Copy the data precisely, character for character, and leave out every picture.

▶ SOURCE EXCERPT

==========

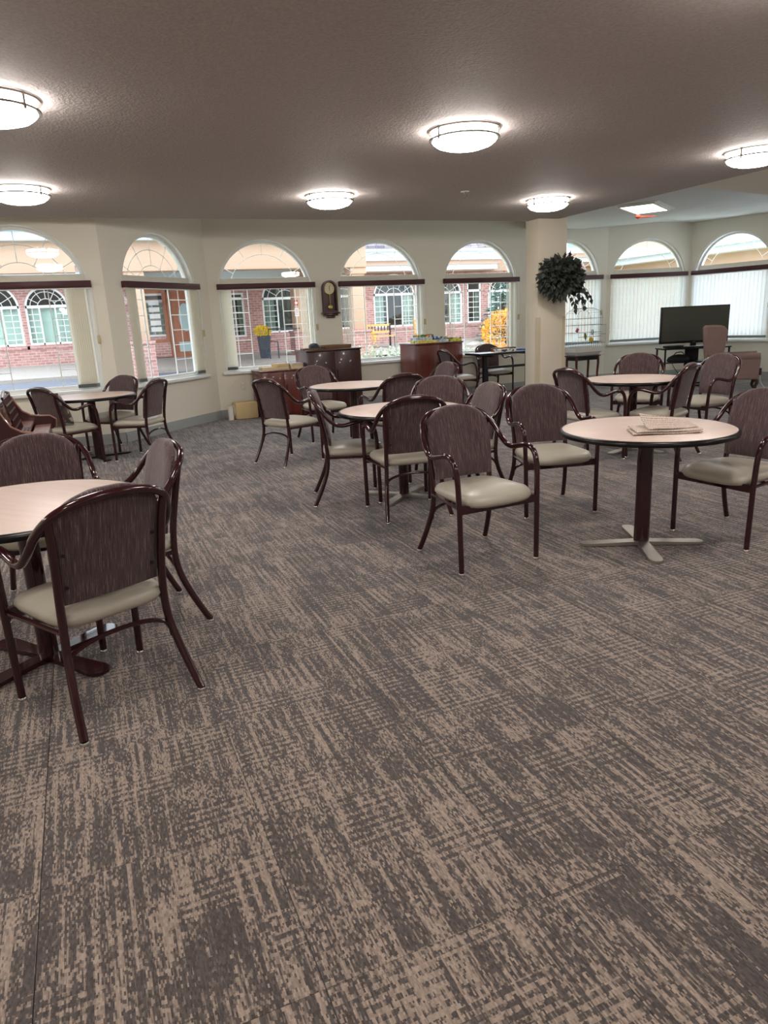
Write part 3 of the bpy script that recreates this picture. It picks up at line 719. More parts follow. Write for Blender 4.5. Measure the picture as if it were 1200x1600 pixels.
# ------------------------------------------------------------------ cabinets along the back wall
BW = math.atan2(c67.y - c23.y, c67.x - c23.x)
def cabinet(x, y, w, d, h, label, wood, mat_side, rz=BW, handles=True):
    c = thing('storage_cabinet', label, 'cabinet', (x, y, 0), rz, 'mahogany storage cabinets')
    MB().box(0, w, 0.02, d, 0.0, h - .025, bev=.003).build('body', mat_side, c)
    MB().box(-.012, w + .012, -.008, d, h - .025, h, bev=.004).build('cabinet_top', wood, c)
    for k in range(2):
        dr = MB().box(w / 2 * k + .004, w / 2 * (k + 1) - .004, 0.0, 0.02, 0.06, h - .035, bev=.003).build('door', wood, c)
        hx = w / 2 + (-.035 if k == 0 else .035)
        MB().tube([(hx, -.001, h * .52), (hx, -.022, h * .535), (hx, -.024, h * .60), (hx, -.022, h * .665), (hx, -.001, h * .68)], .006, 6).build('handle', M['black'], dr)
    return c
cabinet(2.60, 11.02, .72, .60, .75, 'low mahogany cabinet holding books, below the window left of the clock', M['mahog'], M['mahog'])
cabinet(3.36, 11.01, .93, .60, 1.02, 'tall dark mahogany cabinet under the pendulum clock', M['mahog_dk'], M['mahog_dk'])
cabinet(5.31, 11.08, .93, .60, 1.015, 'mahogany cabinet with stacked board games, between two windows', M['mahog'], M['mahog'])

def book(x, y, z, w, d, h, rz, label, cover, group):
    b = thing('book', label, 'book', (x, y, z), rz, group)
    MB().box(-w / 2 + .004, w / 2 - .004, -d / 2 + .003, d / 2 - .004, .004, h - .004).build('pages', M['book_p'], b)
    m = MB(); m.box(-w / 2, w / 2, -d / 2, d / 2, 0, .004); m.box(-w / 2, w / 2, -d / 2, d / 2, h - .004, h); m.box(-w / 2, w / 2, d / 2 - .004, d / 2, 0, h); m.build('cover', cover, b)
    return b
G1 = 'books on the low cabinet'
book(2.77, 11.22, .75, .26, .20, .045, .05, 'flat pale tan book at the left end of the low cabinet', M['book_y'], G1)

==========

▶ FINISHED TASK
Write part 3 of the bpy script that recreates this picture. It picks up at line 719. More parts follow. Write for Blender 4.5. Measure the picture as if it were 1200x1600 pixels.
# ------------------------------------------------------------------ cabinets along the back wall
BW = math.atan2(c67.y - c23.y, c67.x - c23.x)
def cabinet(x, y, w, d, h, label, wood, mat_side, rz=BW, handles=True):
    c = thing('storage_cabinet', label, 'cabinet', (x, y, 0), rz, 'mahogany storage cabinets')
    MB().box(0, w, 0.02, d, 0.0, h - .025, bev=.003).build('body', mat_side, c)
    MB().box(-.012, w + .012, -.008, d, h - .025, h, bev=.004).build('cabinet_top', wood, c)
    for k in range(2):
        dr = MB().box(w / 2 * k + .004, w / 2 * (k + 1) - .004, 0.0, 0.02, 0.06, h - .035, bev=.003).build('door', wood, c)
        hx = w / 2 + (-.035 if k == 0 else .035)
        MB().tube([(hx, -.001, h * .52), (hx, -.022, h * .535), (hx, -.024, h * .60), (hx, -.022, h * .665), (hx, -.001, h * .68)], .006, 6).build('handle', M['black'], dr)
    return c
cabinet(2.60, 11.02, .72, .60, .75, 'low mahogany cabinet holding books, below the window left of the clock', M['mahog'], M['mahog'])
cabinet(3.36, 11.01, .93, .60, 1.02, 'tall dark mahogany cabinet under the pendulum clock', M['mahog_dk'], M['mahog_dk'])
cabinet(5.31, 11.08, .93, .60, 1.015, 'mahogany cabinet with stacked board games, between two windows', M['mahog'], M['mahog'])

def book(x, y, z, w, d, h, rz, label, cover, group):
    b = thing('book', label, 'book', (x, y, z), rz, group)
    MB().box(-w / 2 + .004, w / 2 - .004, -d / 2 + .003, d / 2 - .004, .004, h - .004).build('pages', M['book_p'], b)
    m = MB(); m.box(-w / 2, w / 2, -d / 2, d / 2, 0, .004); m.box(-w / 2, w / 2, -d / 2, d / 2, h - .004, h); m.box(-w / 2, w / 2, d / 2 - .004, d / 2, 0, h); m.build('cover', cover, b)
    return b
G1 = 'books on the low cabinet'
book(2.77, 11.22, .75, .26, .20, .045, .05, 'flat pale tan book at the left end of the low cabinet', M['book_y'], G1)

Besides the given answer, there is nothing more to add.